* [DATA EXTRACT]
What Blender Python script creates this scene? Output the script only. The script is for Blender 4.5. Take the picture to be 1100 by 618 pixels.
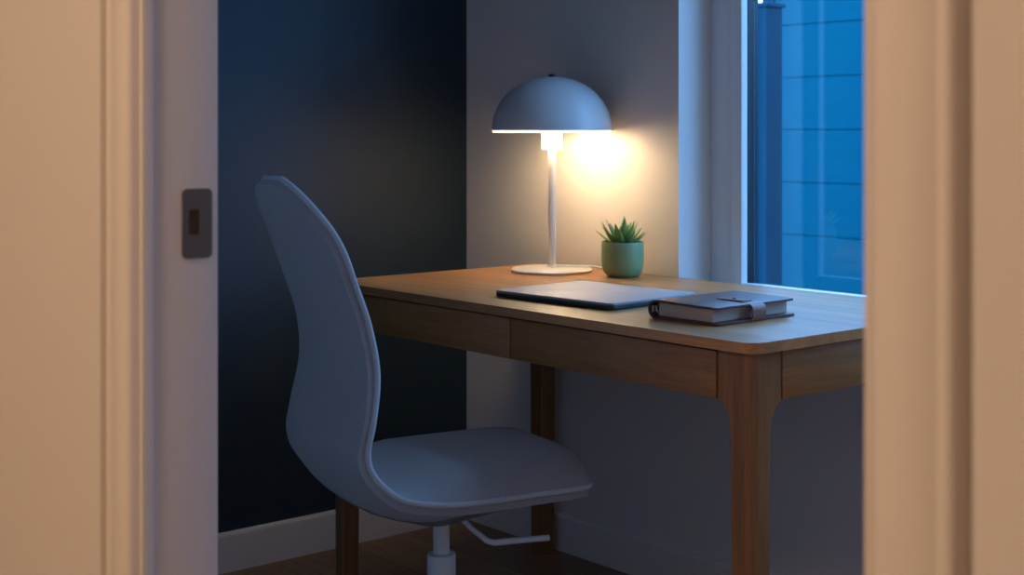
import bpy, bmesh, math, random
from mathutils import Vector, Matrix
C = bpy.context.scene
for o in list(bpy.data.objects): bpy.data.objects.remove(o)
PI = math.pi
random.seed(4)

# ---------------------------------------------------------------- camera
cd = bpy.data.cameras.new('camera'); cam = bpy.data.objects.new('camera', cd); C.collection.objects.link(cam)
CAM = Vector((3.114, -2.439, 1.086))
fw = Vector((-.7645, .6446, 0)).normalized()
cam.location = CAM
cam.rotation_euler = fw.to_track_quat('-Z', 'Y').to_euler()
cd.sensor_width = 36; cd.lens = 1518 / 1100 * 36
cd.shift_y = -(309 - 140) / 1100
cd.clip_start = .02
cd.dof.use_dof = True; cd.dof.focus_distance = 2.75; cd.dof.aperture_fstop = 7.5
C.camera = cam

# ---------------------------------------------------------------- world, lights, exposure
w = bpy.data.worlds.new('dusk_sky'); C.world = w; w.use_nodes = True
bg = w.node_tree.nodes['Background']
bg.inputs[0].default_value = (.20, .48, 1.0, 1); bg.inputs[1].default_value = 9.0

def area(name, loc, target, size, power, color, size_y=None):
    l = bpy.data.lights.new(name, 'AREA'); l.energy = power; l.color = color; l.size = size
    if size_y: l.shape = 'RECTANGLE'; l.size_y = size_y
    o = bpy.data.objects.new(name, l); C.collection.objects.link(o); o.location = loc
    o.rotation_euler = (Vector(target) - Vector(loc)).to_track_quat('-Z', 'Y').to_euler()
    return o
hall_light = area('hall_ceiling_light', (2.1, -3.1, 2.36), (2.1, -3.1, 0), .5, 23.5, (1, .67, .42))
port = area('window_portal', (1.60, .32, 1.40), (1.60, -3, 1.40), 1.74, 1, (1, 1, 1), 1.5)
port.data.cycles.is_portal = True
C.view_settings.view_transform = 'Standard'; C.view_settings.look = 'None'
C.view_settings.gamma = 1; C.view_settings.use_curve_mapping = False
C.view_settings.exposure = 0
C.cycles.use_denoising = True
C.cycles.max_bounces = 10; C.cycles.diffuse_bounces = 6; C.cycles.glossy_bounces = 5
C.cycles.transparent_max_bounces = 12
C.cycles.sample_clamp_indirect = 0

# ---------------------------------------------------------------- materials
def mat(name, col, rough=.5, metal=0, spec=.5, noise=None, bump=None, emit=None, sheen=0, coat=0):
    """noise=(scale xyz, amount): colour variation; bump=(scale, strength)"""
    m = bpy.data.materials.new(name); m.use_nodes = True
    nt = m.node_tree; b = nt.nodes['Principled BSDF']; L = nt.links.new
    b.inputs['Base Color'].default_value = (*col, 1); b.inputs['Roughness'].default_value = rough
    b.inputs['Metallic'].default_value = metal; b.inputs['Specular IOR Level'].default_value = spec
    b.inputs['Sheen Weight'].default_value = sheen; b.inputs['Coat Weight'].default_value = coat
    tc = nt.nodes.new('ShaderNodeTexCoord')
    if noise:
        mp = nt.nodes.new('ShaderNodeMapping'); mp.inputs['Scale'].default_value = noise[0]
        L(tc.outputs['Object'], mp.inputs['Vector'])
        n = nt.nodes.new('ShaderNodeTexNoise'); n.inputs['Scale'].default_value = 1; n.inputs['Detail'].default_value = 5
        n.inputs['Roughness'].default_value = .6
        L(mp.outputs[0], n.inputs['Vector'])
        r = nt.nodes.new('ShaderNodeMapRange'); r.inputs[1].default_value = .25; r.inputs[2].default_value = .75
        r.inputs[3].default_value = 1 - noise[1]; r.inputs[4].default_value = 1 + noise[1]
        L(n.outputs['Fac'], r.inputs[0])
        mx = nt.nodes.new('ShaderNodeVectorMath'); mx.operation = 'SCALE'; mx.inputs[0].default_value = col
        L(r.outputs[0], mx.inputs['Scale']); L(mx.outputs[0], b.inputs['Base Color'])
    if bump:
        mp2 = nt.nodes.new('ShaderNodeMapping'); mp2.inputs['Scale'].default_value = bump[0]
        L(tc.outputs['Object'], mp2.inputs['Vector'])
        n2 = nt.nodes.new('ShaderNodeTexNoise'); n2.inputs['Scale'].default_value = 1; n2.inputs['Detail'].default_value = 3
        L(mp2.outputs[0], n2.inputs['Vector'])
        bp = nt.nodes.new('ShaderNodeBump'); bp.inputs['Strength'].default_value = bump[1]; bp.inputs['Distance'].default_value = .001
        L(n2.outputs['Fac'], bp.inputs['Height']); L(bp.outputs[0], b.inputs['Normal'])
    if emit:
        b.inputs['Emission Color'].default_value = (*emit[0], 1); b.inputs['Emission Strength'].default_value = emit[1]
    return m

def oak(name, col, axis, rough=.42):
    """oak with long grain running along the given axis (0 x, 1 y, 2 z)"""
    m = bpy.data.materials.new(name); m.use_nodes = True
    nt = m.node_tree; b = nt.nodes['Principled BSDF']; L = nt.links.new
    b.inputs['Roughness'].default_value = rough
    tc = nt.nodes.new('ShaderNodeTexCoord')
    def noise(sc_long, sc_across, detail):
        s = [sc_across] * 3; s[axis] = sc_long
        mp = nt.nodes.new('ShaderNodeMapping'); mp.inputs['Scale'].default_value = s
        L(tc.outputs['Object'], mp.inputs['Vector'])
        n = nt.nodes.new('ShaderNodeTexNoise'); n.inputs['Scale'].default_value = 1; n.inputs['Detail'].default_value = detail
        n.inputs['Distortion'].default_value = .6
        L(mp.outputs[0], n.inputs['Vector']); return n
    a = noise(1.6, 22, 3); f = noise(9, 260, 4)
    r = nt.nodes.new('ShaderNodeValToRGB')
    e = r.color_ramp.elements
    e[0].position = .3; e[0].color = (*[c * .74 for c in col], 1)
    e[1].position = .7; e[1].color = (*[c * 1.16 for c in col], 1)
    L(a.outputs['Fac'], r.inputs[0])
    mr = nt.nodes.new('ShaderNodeMapRange'); mr.inputs[1].default_value = .35; mr.inputs[2].default_value = .6
    mr.inputs[3].default_value = .8; mr.inputs[4].default_value = 1.05
    L(f.outputs['Fac'], mr.inputs[0])
    mx = nt.nodes.new('ShaderNodeVectorMath'); mx.operation = 'SCALE'
    L(r.outputs[0], mx.inputs[0]); L(mr.outputs[0], mx.inputs['Scale']); L(mx.outputs[0], b.inputs['Base Color'])
    bp = nt.nodes.new('ShaderNodeBump'); bp.inputs['Strength'].default_value = .25; bp.inputs['Distance'].default_value = .0006
    L(f.outputs['Fac'], bp.inputs['Height']); L(bp.outputs[0], b.inputs['Normal'])
    return m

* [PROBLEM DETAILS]
The lines from the top of the data above through the one holding "random.seed(4)" are to be repeated exactly, and only those, with no pictures.

* [THE SOLUTION]
What Blender Python script creates this scene? Output the script only. The script is for Blender 4.5. Take the picture to be 1100 by 618 pixels.
import bpy, bmesh, math, random
from mathutils import Vector, Matrix
C = bpy.context.scene
for o in list(bpy.data.objects): bpy.data.objects.remove(o)
PI = math.pi
random.seed(4)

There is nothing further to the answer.